Scene script records
>>>>>

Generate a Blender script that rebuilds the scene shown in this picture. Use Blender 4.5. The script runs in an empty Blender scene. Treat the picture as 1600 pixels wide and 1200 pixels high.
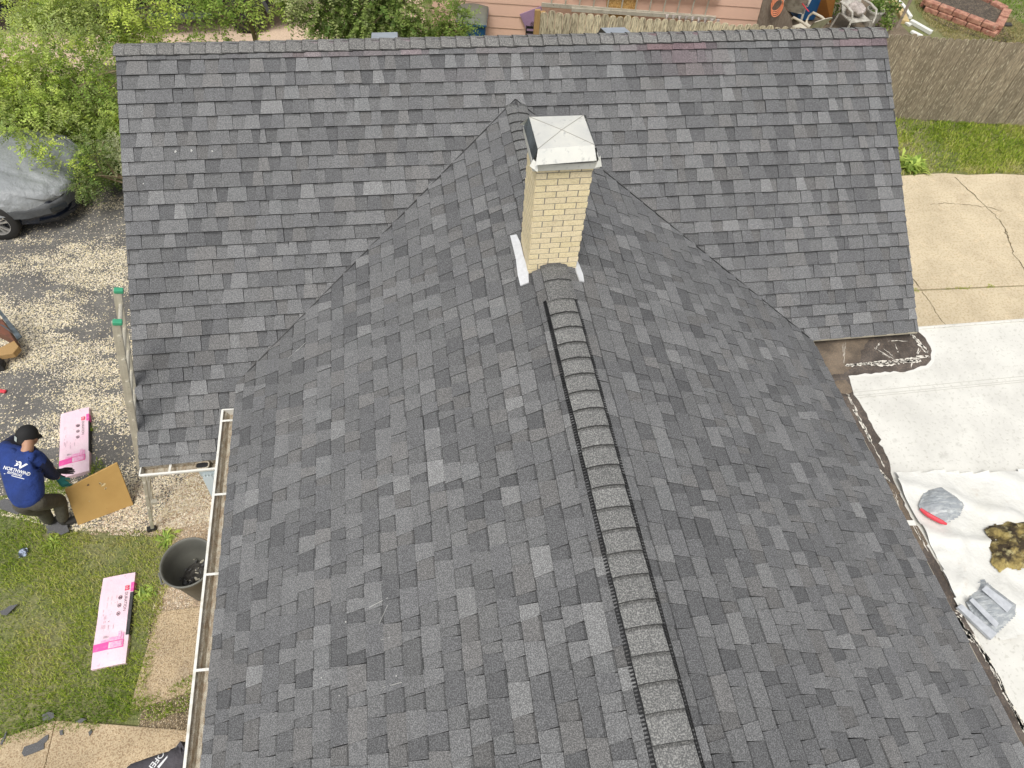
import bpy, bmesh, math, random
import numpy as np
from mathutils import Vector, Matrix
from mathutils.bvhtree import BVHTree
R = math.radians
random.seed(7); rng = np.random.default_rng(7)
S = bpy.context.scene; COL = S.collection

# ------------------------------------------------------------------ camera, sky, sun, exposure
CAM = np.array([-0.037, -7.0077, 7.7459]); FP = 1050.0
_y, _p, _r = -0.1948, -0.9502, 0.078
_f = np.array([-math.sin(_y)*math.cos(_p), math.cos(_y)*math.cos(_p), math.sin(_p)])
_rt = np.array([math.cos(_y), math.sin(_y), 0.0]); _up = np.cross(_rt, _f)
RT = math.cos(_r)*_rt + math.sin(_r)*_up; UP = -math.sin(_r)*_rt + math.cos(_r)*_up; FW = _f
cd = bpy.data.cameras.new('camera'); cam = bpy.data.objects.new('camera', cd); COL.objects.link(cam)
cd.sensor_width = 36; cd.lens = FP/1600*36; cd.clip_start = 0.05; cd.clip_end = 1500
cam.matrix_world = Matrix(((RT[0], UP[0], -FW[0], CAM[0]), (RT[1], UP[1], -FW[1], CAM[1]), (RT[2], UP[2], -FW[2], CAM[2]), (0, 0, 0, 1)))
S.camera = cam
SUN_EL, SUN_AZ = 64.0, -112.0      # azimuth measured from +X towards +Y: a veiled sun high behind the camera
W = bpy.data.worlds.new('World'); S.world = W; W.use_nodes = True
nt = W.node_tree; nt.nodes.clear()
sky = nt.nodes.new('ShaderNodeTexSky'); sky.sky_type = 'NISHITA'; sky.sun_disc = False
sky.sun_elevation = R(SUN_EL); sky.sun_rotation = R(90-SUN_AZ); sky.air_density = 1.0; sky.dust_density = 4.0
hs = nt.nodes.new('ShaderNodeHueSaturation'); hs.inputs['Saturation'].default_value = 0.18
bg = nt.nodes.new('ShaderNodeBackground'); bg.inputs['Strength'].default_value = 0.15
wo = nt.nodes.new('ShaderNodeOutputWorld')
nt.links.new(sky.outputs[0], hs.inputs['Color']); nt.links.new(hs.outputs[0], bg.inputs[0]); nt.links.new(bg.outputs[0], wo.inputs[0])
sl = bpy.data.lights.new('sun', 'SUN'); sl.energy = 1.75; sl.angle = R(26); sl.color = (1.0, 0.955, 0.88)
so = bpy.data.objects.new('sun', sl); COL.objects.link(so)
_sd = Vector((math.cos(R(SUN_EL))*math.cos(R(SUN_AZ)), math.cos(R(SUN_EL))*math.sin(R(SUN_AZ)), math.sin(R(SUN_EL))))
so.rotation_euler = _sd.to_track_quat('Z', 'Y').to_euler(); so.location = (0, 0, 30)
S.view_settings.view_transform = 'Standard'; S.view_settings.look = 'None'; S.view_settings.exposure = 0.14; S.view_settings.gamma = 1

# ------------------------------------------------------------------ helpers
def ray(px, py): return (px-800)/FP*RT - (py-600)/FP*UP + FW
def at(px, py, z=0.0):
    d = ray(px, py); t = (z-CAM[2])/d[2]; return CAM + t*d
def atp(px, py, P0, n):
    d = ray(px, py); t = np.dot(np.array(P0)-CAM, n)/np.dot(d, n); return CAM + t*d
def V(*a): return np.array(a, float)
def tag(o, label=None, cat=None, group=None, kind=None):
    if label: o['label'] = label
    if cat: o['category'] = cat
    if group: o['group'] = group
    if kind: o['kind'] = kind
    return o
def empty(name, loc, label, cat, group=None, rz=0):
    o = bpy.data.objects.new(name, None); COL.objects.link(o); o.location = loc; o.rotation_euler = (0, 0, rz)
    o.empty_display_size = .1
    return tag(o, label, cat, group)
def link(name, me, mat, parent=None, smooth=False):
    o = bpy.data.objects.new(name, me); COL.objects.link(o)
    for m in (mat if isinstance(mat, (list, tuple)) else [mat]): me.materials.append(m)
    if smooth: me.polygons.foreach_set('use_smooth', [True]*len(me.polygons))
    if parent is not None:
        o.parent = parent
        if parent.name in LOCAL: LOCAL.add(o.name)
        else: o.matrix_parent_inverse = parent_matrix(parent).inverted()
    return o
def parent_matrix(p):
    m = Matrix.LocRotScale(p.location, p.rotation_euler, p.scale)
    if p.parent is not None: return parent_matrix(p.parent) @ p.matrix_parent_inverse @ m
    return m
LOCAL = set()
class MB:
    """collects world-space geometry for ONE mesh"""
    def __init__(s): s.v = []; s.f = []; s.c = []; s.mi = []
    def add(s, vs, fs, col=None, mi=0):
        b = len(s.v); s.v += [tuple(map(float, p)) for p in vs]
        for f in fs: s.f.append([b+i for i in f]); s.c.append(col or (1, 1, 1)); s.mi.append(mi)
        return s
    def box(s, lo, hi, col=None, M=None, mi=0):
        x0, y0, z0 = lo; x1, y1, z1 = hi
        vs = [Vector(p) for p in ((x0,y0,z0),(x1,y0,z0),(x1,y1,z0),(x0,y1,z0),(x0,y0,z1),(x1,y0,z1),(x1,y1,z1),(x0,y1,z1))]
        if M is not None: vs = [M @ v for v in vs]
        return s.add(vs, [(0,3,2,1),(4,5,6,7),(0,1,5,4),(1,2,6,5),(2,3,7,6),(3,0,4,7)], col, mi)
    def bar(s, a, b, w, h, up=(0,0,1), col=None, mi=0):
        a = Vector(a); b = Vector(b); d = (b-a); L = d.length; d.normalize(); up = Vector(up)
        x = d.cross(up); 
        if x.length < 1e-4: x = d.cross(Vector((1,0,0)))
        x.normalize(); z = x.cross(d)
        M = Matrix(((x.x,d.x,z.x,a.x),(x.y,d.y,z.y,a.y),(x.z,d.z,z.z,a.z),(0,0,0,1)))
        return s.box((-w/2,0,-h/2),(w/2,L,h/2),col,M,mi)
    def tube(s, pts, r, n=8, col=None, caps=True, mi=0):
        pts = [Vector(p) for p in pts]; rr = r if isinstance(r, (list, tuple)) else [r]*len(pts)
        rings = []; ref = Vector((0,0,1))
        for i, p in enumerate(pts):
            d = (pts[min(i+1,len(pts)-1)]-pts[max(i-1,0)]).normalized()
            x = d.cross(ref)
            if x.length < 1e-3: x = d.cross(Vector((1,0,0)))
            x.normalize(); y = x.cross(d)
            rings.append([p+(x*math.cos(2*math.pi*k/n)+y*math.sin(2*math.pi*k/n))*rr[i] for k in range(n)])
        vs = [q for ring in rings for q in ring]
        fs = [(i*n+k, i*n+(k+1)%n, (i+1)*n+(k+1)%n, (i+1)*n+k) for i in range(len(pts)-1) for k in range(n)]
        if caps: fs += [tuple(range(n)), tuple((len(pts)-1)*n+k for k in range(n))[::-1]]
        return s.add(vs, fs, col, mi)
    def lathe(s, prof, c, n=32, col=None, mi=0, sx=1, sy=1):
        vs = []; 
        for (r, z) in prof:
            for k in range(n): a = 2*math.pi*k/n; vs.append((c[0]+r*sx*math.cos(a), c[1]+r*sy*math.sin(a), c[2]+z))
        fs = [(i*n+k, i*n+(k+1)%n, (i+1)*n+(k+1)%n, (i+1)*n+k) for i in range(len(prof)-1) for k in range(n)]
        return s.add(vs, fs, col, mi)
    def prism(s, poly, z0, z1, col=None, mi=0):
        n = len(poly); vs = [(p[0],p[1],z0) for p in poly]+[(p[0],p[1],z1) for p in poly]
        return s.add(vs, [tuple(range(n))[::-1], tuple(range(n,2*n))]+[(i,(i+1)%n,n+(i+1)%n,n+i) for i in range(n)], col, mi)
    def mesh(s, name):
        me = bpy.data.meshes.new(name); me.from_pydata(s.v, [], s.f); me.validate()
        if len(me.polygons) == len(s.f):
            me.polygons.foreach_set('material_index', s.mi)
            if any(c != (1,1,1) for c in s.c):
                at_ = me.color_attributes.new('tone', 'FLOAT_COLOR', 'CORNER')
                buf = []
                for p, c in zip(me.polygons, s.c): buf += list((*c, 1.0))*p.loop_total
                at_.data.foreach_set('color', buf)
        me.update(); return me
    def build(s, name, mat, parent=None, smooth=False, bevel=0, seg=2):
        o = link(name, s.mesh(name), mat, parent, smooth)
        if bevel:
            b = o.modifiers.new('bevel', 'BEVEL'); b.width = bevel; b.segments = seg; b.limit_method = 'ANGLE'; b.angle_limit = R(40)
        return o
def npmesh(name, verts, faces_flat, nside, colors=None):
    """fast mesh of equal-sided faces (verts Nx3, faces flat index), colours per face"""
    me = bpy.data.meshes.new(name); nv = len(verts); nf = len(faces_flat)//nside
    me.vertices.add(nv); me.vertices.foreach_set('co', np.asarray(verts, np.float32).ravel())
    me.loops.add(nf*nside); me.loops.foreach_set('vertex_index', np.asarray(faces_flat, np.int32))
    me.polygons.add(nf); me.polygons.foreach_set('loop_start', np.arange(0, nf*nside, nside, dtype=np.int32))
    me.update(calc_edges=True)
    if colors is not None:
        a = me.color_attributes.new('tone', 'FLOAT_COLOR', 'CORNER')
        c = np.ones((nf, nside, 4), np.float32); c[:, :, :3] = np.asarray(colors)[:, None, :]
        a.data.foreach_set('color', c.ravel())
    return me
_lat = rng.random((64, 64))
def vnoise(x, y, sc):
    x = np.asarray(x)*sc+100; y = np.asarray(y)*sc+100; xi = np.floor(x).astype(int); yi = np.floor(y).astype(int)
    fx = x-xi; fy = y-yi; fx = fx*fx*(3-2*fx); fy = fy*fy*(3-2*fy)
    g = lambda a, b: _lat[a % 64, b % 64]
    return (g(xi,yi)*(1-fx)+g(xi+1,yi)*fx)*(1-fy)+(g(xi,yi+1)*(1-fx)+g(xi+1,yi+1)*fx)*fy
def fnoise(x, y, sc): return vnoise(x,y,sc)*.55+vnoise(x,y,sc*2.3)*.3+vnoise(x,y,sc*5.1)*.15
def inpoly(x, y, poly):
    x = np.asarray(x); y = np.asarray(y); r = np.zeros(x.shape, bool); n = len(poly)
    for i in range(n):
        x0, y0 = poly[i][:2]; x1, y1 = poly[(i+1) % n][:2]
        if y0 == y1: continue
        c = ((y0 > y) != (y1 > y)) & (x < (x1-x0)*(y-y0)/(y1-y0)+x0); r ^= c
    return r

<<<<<
>>>>>

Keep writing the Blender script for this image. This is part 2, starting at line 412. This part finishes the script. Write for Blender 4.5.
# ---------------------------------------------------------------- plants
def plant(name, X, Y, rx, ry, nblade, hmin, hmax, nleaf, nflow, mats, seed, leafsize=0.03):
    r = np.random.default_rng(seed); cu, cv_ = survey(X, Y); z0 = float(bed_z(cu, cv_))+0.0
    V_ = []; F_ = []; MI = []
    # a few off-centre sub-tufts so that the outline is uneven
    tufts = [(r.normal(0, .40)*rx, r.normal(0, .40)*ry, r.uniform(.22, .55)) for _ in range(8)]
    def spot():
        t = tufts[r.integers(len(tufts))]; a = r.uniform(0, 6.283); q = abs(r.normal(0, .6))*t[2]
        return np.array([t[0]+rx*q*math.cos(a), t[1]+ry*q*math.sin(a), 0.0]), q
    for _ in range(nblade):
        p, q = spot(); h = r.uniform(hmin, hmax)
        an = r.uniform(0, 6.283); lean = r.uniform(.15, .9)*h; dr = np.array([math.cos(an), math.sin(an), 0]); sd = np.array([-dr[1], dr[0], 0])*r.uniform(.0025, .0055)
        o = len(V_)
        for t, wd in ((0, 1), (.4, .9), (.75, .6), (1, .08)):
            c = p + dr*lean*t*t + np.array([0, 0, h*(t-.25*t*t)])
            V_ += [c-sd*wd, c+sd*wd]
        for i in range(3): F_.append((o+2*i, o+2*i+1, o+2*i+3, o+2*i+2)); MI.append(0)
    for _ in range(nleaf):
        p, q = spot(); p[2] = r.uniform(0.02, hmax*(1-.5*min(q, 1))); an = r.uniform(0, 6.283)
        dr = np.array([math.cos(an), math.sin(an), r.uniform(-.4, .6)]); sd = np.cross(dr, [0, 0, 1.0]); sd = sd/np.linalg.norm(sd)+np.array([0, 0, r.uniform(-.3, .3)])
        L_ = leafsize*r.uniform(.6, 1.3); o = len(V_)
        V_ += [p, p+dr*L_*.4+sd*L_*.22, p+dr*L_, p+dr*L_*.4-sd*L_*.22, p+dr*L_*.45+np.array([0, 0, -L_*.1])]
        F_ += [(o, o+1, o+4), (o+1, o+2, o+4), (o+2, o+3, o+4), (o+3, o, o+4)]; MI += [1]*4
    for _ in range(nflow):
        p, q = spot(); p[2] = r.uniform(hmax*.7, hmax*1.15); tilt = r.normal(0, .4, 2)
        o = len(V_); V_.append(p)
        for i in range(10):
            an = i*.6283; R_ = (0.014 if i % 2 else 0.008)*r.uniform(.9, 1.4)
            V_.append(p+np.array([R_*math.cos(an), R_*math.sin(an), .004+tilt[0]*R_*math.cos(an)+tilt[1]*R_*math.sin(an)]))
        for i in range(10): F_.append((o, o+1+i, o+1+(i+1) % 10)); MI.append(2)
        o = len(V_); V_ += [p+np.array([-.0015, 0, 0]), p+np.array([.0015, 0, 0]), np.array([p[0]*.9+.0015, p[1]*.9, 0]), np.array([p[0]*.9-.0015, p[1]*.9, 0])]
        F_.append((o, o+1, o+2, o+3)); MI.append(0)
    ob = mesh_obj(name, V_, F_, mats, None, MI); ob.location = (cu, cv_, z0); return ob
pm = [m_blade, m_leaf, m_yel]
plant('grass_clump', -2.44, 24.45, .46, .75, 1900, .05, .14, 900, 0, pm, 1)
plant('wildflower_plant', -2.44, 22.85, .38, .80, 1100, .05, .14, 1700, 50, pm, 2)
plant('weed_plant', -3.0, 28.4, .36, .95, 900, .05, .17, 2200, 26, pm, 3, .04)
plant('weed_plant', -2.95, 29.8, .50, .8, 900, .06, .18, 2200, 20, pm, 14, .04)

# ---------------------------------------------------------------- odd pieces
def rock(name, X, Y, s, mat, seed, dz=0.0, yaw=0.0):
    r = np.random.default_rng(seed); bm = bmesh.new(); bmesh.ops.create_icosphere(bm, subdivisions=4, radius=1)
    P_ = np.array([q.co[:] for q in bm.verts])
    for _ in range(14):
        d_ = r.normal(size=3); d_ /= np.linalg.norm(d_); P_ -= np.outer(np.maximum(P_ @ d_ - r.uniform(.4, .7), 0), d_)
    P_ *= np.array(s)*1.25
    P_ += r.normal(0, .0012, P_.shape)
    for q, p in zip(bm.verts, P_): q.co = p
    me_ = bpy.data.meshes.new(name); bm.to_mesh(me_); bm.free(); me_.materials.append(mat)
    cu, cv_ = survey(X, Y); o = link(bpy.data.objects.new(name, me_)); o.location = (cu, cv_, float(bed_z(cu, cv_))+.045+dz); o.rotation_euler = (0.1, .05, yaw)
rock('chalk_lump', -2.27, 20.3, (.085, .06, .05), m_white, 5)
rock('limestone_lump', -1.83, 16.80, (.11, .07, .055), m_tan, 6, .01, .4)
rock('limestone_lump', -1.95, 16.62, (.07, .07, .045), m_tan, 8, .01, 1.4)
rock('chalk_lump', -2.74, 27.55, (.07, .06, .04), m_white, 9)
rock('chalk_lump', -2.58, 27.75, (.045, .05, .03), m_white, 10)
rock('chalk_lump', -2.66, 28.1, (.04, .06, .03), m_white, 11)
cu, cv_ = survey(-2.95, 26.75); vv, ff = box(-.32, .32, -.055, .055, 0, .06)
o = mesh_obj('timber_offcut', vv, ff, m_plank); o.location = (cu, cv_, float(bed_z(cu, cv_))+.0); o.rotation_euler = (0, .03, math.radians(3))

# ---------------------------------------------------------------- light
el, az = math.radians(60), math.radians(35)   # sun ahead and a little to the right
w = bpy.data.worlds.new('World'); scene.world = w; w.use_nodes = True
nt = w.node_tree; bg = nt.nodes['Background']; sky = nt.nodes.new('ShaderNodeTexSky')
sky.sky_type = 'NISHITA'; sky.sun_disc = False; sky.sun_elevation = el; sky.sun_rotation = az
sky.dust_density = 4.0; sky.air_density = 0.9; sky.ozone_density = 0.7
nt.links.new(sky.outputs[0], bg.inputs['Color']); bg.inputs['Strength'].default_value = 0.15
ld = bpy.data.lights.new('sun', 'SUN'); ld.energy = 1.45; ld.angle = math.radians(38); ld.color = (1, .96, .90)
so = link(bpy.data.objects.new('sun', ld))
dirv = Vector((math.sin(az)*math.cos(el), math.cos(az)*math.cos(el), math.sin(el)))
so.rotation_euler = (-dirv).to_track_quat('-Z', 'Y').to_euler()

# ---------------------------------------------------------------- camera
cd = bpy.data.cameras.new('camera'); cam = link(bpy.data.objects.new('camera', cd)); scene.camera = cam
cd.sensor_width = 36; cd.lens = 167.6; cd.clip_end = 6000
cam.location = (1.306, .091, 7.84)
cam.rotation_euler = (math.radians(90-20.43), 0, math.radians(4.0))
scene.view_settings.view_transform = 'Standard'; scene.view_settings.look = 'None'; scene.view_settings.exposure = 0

<<<<<
>>>>>

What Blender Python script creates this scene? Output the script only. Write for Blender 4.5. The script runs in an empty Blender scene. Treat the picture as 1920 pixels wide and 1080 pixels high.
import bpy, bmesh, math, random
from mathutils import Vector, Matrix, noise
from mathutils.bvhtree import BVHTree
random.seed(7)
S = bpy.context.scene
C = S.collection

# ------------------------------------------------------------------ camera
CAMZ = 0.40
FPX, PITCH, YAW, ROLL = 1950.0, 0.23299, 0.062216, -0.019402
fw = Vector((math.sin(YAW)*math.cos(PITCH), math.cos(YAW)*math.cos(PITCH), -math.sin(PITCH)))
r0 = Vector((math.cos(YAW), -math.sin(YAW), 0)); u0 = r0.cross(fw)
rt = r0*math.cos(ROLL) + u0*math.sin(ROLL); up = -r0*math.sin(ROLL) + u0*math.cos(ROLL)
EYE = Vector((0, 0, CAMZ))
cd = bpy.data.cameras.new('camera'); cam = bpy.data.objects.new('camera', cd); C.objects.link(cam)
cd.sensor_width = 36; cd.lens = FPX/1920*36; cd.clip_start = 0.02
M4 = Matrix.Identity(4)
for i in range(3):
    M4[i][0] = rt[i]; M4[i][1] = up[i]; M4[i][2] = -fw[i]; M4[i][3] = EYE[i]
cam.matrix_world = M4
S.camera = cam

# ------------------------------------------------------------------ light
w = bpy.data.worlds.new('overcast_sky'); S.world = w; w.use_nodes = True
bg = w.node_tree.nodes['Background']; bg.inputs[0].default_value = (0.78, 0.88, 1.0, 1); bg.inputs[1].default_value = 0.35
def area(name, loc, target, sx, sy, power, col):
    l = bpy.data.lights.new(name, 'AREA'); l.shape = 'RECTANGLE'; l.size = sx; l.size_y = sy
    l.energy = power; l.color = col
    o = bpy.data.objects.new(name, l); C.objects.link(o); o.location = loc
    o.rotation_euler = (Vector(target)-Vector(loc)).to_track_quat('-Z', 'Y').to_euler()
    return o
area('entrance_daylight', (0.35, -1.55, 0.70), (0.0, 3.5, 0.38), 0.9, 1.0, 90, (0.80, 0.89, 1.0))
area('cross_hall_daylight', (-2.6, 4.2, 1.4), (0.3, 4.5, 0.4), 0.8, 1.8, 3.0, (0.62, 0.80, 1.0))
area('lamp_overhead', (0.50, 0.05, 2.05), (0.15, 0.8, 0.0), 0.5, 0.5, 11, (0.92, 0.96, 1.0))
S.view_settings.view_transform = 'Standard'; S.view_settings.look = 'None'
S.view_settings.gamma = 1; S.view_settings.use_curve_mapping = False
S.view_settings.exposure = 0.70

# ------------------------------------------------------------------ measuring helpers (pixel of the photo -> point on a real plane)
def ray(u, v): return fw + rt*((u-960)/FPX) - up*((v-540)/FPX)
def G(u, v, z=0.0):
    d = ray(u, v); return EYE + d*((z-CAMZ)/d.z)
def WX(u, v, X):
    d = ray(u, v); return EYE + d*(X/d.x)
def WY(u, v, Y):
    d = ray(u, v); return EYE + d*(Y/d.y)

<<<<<

§ Problem
From the entries above, return each line with the word "that" in it.

§ Response below
Generate a Blender script that rebuilds the scene shown in this picture. Use Blender 4.5. The script runs in an empty Blender scene. Treat the picture as 1600 pixels wide and 1200 pixels high.
    # a few off-centre sub-tufts so that the outline is uneven